US officials have described Yemen as an incubator for al-Qaeda and last month counter-terrorism officials said Washington was intensifying its focus on the “mortal threat” posed by militants based in the country.

Sana’a, which has previously been accused of turning a blind eye to the threat of al-Qaeda, has stepped up its campaign against militants this year.
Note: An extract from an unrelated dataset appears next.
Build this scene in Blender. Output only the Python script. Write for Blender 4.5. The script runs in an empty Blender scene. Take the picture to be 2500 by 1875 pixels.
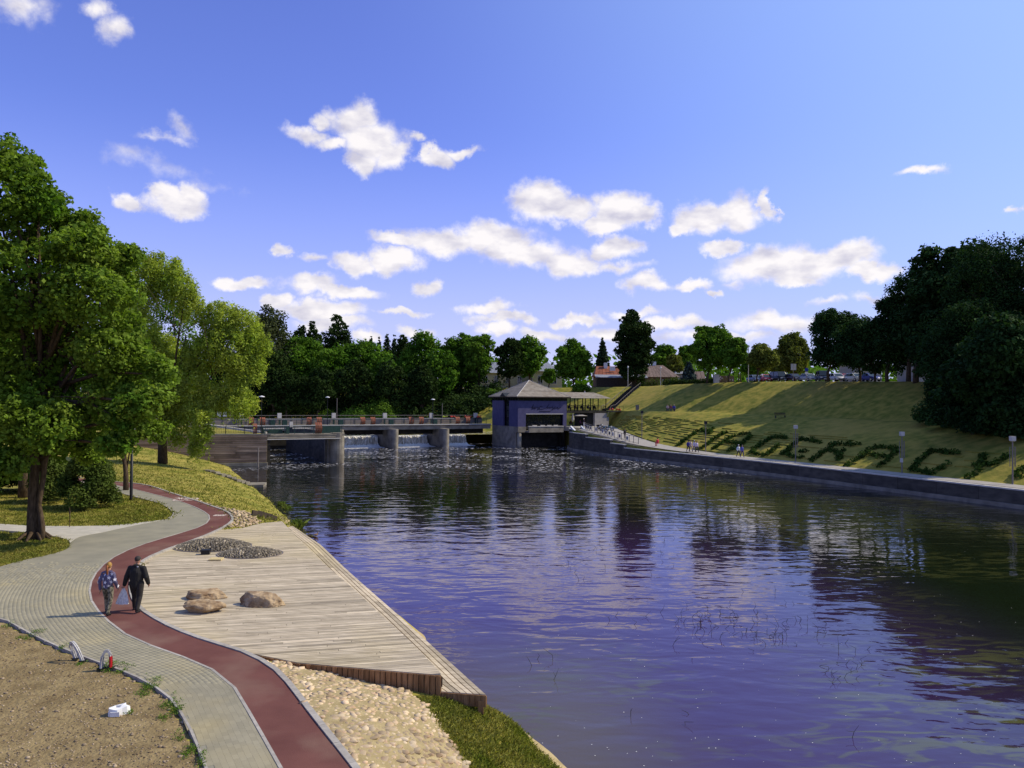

But human rights groups have complained that the crackdown has led to abuses and unlawful killings, while air strikes that have killed civilians have sparked uproar among local tribes.

Last week, thousands of people were forced to flee a town in the southern Shabwa province as the military battled suspected al-Qaeda members.

The government is also struggling with an on-off rebellion in the north, an increasingly active secessionist movement in the south, and a collapsing economy as the country’s oil reserves dwindle and its water resources decline at an alarming rate.

Ali Abdullah Saleh, the president, has ruled for three decades through a system of patronage in the highly tribal country and analysts say an absence of effective state institutions is at the core of many of Yemen’s problems.

“All the problems of Yemen emanate from poor governance, lack of rule of law and the massive corruption,” says Abdul Ghani al-Aryani, a Yemeni analyst. “We need to reform at the centre if we want to resolve the problems at the periphery.”

Mr Ulrichsen says Yemen’s travails should be a warning for other Gulf states that face the prospect of their oil resources – on which the region’s economies depend – run dry.

“Yemen is the canary in the coal mine – a danger sign of what can go wrong when a country fails to develop political legitimacy and build a sustainable, productive non-oil economy,” he says. “The challenges to government authority in southern and northern Yemen plainly demonstrate how existing socioeconomic discontent and regional marginalisation can fracture and fragment social cohesion.

“Similar fissures and unequal patterns of access to resources exist in the GCC (Gulf) states and could become transmitters of conflict in the future.”